Richard Marcej graduated from the Art Institute of Pittsburgh, and began working for Hasbro as an illustrator, graphic designer and package designer in the fall of 1983. His work covered a wide range of Hasbro properties including Transformers, GI Joe, My Little Pony, InHumanoids and Army Ants, which he was responsible for not only the package design and illustrations but the overall design of the toys themselves. He has gone on to work for Hallmark and K’Nex among other companies and produces his own daily comic.
I reached out to Richard because I hoped to talk with someone who played a big role in the visuals of the Air Raiders and get a sense what it was like working on those wonderful ’80s toylines.
Airlandia: One of the things I’d like to understand more is what working in a toy art department was like.
Marcej: When I was hired in Nov. of ’83, I was the 9th artist in the Art Department/Packaging Department. Within 2 years we’d grown to over 30-35 artists. The department was in control of designing the package art, logos, illustrations, artwork for color-by-number sets, instructions, etc. The sculptors were with the designers in R&D.
Airlandia: I read somewhere that you designed Army Ants. Did you ever get any input on toy design with Air Raiders or any other line?
Marcej: Not really. I did hang out with Bart Sears & Mark Pennington, two designers in R&D who designed COPS ’N Crooks, but the only toy I had 100% input in was Army Ants. They were all mine.
Airlandia: Did you get to choose any of the projects/toylines you worked on?
Marcej:When I was there the assignments were steered this way; Men would get boy’s toys, women would get girl’s toys, people with families would work on baby toys, etc. With occasional exceptions (I did all artwork for the My Little Pony Color By Number Sets for example), I worked mainly with boy’s toys.
Airlandia: I’ve seen your range of paintings and pen and ink illustrations. Do you have a favorite medium to work in?
Marcej: I love working in B&W, especially with pen & ink.
Airlandia: Have you switched to digital? I actually went to art school for illustration and most of my peers switched to the Mac, very few paint on canvas these days.
Marcej:In 1991 Hallmark began buying Macs for all the artists. So I taught myself to use one around ’91-92. Going forward we would decide the best method for our work, so one project I’d paint with acrylic on canvas, the next project I might paint in Photoshop, etc. It was a great way to integrate working on the boards and working on the computer. Even today, I draw & ink all my comic strips on paper, scan them in and clean them up in Photoshop. There’s no reason to completely abandon actual drawing or painting.
Airlandia: One of the reasons I stumbled across your Pinterest page was some box art for Air Raiders. It depicted the Weapons Pak (cannon and glider), a set from the second series of toys that was never released. Most people don’t even know about it. Did you do more box designs for the rest of that series or was it canceled after you finished the first one?
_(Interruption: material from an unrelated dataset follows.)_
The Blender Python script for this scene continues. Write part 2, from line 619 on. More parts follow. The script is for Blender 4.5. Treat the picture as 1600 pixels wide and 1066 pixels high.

Marcej:I don’t remember. By the winter of 1988 I was looking to get out of Hasbro and did finally leave in April of 1989 to go to Hallmark. So I can’t say whether I was working on the second series of Air Raiders then. I know I was doing a lot of COPS N’ Crooks work at that time. So much so, that after I left to move to work in Kansas City with Hallmark, I was also freelancing for Hasbro on my off hours, still painting all the final illustrations for the second year COPS N’ Crooks packaging.
Airlandia: A follow up to that question: did you do the illustrations and design for the first series of toy boxes? I’ve always wondered who that illustrator was.
Marcej:I don’t remember who did the final illustrations. More than likely I laid out the package art and handed the drawings to an illustrator. By 1987-88 we had at least two full-time illustrators in the department, Doug Hart & David Graves, but I don’t remember if either of them painted the Air Raiders pieces.
Airlandia: The Air Raider boxes came with little inserts depicting pen and ink drawings of everything from vehicles to local wildlife to natural hazards. Did you draw all of these? How much creative control did they give you?
Marcej:I did all the B&W illustrations for everything inside the packaging, which included the comic story on the backside of the instructions, and had pretty much total creative control. I also did all B&W Air Raiders illustrations for the Hasbro Style Guide.
Airlandia: Did Hasbro let you keep the work you did on the toys? Do you still have all that Air Raider art?
Marcej: I kept as much as I could. I’ve sold A LOT of the artwork over the years, though I may have a few of the B&W Air Raiders figures illustrations in my files.
A big thank you to Richard! I found the fact that he actually sketched out the box art and then handed it on to an in-house illustrator to paint to be really interesting. And that in addition to the black/white art that came with all the wonderful Airlandia box inserts, he also did the illustrations for the instructions on the other side.